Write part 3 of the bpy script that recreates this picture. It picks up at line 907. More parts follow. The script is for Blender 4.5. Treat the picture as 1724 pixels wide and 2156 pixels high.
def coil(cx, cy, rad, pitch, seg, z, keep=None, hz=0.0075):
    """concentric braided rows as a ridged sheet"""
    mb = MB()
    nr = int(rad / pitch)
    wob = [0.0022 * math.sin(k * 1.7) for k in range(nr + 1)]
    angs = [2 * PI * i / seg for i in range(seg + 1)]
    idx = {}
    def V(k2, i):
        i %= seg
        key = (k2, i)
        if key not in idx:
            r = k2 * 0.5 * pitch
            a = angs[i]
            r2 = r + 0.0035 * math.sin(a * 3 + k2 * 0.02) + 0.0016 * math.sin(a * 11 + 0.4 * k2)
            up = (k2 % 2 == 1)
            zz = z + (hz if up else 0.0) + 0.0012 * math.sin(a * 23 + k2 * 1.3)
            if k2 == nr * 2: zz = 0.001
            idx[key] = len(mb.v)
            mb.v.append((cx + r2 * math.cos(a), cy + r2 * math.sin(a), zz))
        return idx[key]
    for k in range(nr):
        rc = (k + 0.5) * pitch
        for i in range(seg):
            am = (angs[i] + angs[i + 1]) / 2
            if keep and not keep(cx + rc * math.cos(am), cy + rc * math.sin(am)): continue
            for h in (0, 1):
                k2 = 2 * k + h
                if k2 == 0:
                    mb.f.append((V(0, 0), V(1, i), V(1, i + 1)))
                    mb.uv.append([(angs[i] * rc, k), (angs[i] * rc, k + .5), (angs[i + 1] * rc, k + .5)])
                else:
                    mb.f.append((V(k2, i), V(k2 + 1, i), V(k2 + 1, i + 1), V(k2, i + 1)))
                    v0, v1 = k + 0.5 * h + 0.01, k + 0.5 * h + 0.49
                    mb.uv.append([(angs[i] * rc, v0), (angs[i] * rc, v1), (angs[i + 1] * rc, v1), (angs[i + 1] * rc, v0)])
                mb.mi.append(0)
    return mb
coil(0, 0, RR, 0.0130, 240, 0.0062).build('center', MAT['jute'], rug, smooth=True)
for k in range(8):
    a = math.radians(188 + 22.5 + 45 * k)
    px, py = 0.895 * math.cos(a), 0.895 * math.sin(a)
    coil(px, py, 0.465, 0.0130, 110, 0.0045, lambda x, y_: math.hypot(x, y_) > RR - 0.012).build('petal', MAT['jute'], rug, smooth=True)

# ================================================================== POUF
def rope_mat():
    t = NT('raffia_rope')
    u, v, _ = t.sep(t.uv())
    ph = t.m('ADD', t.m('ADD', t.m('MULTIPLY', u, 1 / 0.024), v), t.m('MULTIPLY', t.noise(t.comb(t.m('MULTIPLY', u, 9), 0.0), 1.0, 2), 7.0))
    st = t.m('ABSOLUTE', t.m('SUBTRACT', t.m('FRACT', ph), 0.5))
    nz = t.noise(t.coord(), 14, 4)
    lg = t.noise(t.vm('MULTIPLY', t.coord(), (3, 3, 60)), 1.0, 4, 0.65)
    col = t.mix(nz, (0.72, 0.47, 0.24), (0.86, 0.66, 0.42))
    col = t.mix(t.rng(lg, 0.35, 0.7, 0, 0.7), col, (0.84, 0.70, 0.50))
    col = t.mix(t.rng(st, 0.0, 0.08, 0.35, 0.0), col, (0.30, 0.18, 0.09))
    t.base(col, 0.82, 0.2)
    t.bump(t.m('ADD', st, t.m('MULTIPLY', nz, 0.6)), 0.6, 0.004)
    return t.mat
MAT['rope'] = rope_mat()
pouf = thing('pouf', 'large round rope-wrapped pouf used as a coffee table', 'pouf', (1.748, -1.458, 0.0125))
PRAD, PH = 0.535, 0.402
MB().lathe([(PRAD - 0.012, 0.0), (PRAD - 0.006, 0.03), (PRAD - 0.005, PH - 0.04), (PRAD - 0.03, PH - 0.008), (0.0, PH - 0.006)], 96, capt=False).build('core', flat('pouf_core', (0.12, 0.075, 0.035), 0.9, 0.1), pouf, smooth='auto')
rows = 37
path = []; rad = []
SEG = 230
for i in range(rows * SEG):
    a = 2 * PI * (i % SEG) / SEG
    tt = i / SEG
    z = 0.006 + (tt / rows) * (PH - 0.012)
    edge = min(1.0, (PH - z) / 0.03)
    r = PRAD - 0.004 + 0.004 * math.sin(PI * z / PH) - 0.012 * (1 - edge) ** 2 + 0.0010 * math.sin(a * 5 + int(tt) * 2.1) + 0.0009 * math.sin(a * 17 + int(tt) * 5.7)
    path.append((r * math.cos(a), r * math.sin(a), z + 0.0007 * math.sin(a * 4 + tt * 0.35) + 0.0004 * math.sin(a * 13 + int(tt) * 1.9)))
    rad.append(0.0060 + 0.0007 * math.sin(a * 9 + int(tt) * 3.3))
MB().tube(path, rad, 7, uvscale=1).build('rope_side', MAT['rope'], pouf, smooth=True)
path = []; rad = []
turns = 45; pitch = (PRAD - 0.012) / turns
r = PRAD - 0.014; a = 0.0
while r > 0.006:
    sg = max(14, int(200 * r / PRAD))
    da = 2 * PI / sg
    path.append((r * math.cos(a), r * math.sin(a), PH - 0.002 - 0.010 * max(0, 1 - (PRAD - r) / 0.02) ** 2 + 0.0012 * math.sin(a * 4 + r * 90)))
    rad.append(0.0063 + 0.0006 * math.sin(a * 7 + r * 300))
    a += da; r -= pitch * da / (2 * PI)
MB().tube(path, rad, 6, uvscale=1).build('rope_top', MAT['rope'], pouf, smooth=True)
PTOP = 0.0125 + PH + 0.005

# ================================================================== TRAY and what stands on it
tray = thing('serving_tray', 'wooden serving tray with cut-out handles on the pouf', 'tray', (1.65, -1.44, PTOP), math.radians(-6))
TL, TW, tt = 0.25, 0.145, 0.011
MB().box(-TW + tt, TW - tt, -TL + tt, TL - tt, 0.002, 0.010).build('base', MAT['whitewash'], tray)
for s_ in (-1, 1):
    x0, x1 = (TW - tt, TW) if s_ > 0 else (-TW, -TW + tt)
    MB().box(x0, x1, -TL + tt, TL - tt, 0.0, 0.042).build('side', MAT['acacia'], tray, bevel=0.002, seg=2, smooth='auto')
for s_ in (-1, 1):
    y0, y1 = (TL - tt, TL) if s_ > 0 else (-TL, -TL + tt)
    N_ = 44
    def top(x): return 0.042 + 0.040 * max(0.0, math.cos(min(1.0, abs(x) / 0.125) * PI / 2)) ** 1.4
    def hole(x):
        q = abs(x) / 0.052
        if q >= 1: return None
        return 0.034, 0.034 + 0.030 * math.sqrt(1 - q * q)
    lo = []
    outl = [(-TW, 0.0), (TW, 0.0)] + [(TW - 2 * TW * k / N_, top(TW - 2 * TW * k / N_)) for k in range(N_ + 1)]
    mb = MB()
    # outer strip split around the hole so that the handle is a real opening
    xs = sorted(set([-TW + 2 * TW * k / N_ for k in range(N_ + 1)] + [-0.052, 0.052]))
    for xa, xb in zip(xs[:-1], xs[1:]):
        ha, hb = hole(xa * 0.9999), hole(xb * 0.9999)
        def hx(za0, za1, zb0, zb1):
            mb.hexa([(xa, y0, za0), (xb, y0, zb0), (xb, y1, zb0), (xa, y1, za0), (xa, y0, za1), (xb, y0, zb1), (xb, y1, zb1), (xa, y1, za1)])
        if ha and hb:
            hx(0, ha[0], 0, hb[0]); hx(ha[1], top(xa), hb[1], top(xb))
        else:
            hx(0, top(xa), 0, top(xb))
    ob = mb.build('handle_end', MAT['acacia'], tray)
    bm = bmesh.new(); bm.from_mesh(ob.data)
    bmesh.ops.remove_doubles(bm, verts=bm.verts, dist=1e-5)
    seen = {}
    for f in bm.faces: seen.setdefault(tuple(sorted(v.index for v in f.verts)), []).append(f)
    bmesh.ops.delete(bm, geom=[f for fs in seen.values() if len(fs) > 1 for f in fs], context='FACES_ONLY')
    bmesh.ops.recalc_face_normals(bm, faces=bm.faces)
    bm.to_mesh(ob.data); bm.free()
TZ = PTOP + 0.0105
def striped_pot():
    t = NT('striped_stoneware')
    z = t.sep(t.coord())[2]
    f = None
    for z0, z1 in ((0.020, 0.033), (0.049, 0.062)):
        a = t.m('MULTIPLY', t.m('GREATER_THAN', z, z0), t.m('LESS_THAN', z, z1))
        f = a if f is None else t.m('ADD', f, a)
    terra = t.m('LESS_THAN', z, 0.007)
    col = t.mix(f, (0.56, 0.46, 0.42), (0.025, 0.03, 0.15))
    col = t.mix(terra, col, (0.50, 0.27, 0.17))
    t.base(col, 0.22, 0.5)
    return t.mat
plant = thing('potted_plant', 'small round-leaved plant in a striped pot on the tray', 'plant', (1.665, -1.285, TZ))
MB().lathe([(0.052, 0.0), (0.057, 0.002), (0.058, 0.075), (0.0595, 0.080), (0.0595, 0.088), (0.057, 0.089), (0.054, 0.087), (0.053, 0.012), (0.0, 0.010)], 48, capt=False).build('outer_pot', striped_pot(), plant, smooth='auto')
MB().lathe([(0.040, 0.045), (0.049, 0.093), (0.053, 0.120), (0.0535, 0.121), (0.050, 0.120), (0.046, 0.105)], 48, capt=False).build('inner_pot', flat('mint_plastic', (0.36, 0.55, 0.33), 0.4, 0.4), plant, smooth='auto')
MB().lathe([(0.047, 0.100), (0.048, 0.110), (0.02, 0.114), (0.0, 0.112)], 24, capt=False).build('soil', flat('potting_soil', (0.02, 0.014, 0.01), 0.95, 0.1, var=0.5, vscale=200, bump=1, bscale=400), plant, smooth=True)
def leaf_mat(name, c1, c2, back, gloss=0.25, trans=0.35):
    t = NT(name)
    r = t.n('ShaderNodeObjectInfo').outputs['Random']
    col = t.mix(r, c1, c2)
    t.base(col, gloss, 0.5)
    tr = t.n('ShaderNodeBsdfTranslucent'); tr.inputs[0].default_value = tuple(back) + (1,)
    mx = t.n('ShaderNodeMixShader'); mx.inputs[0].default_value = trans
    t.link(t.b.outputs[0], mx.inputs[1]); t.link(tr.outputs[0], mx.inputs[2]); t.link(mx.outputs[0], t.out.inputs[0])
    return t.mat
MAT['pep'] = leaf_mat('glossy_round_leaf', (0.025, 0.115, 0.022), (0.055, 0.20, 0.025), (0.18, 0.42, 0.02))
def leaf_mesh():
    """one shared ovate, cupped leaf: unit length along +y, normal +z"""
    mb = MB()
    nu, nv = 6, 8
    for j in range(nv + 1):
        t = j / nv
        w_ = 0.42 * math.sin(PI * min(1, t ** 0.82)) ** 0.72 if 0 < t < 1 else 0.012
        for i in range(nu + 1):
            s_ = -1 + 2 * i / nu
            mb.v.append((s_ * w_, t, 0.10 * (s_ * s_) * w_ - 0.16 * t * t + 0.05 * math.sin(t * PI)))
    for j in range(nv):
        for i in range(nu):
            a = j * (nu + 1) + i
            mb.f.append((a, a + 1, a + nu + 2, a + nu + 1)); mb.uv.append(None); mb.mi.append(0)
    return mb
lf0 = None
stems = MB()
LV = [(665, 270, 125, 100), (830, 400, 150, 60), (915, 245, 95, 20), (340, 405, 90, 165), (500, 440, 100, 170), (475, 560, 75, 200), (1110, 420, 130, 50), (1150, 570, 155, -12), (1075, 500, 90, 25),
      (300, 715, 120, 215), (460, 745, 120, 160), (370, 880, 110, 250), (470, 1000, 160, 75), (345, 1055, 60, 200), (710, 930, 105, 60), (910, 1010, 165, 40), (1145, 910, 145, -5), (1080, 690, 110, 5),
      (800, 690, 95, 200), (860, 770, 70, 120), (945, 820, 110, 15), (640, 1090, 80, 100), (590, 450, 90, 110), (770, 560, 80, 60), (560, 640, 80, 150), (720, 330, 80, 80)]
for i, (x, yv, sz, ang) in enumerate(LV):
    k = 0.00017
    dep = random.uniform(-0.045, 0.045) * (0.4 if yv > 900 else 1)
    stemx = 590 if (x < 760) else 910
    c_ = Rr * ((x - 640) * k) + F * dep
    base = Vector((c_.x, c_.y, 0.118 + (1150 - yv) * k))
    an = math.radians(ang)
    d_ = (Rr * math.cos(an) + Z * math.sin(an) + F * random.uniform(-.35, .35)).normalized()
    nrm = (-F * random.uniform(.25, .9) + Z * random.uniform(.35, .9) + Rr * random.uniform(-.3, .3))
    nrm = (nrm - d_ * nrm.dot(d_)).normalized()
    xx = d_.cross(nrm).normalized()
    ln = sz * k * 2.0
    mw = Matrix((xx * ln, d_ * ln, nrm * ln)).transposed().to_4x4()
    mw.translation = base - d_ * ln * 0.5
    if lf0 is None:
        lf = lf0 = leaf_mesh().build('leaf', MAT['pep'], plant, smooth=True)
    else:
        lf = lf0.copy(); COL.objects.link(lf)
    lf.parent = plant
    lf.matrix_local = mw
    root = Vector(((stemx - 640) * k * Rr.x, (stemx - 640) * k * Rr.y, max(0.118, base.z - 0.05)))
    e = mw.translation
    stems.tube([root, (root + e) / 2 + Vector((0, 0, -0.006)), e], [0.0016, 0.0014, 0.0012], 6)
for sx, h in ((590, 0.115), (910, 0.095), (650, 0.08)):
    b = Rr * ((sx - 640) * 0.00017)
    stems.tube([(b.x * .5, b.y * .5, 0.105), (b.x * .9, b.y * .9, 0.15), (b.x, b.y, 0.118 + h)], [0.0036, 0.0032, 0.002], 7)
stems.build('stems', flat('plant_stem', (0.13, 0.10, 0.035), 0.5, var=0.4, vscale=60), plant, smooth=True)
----
Written problem:
Which lines above contain "that"? Show each of them.

Written response:
Write part 3 of the bpy script that recreates this picture. It picks up at line 907. More parts follow. The script is for Blender 4.5. Treat the picture as 1724 pixels wide and 2156 pixels high.
    # outer strip split around the hole so that the handle is a real opening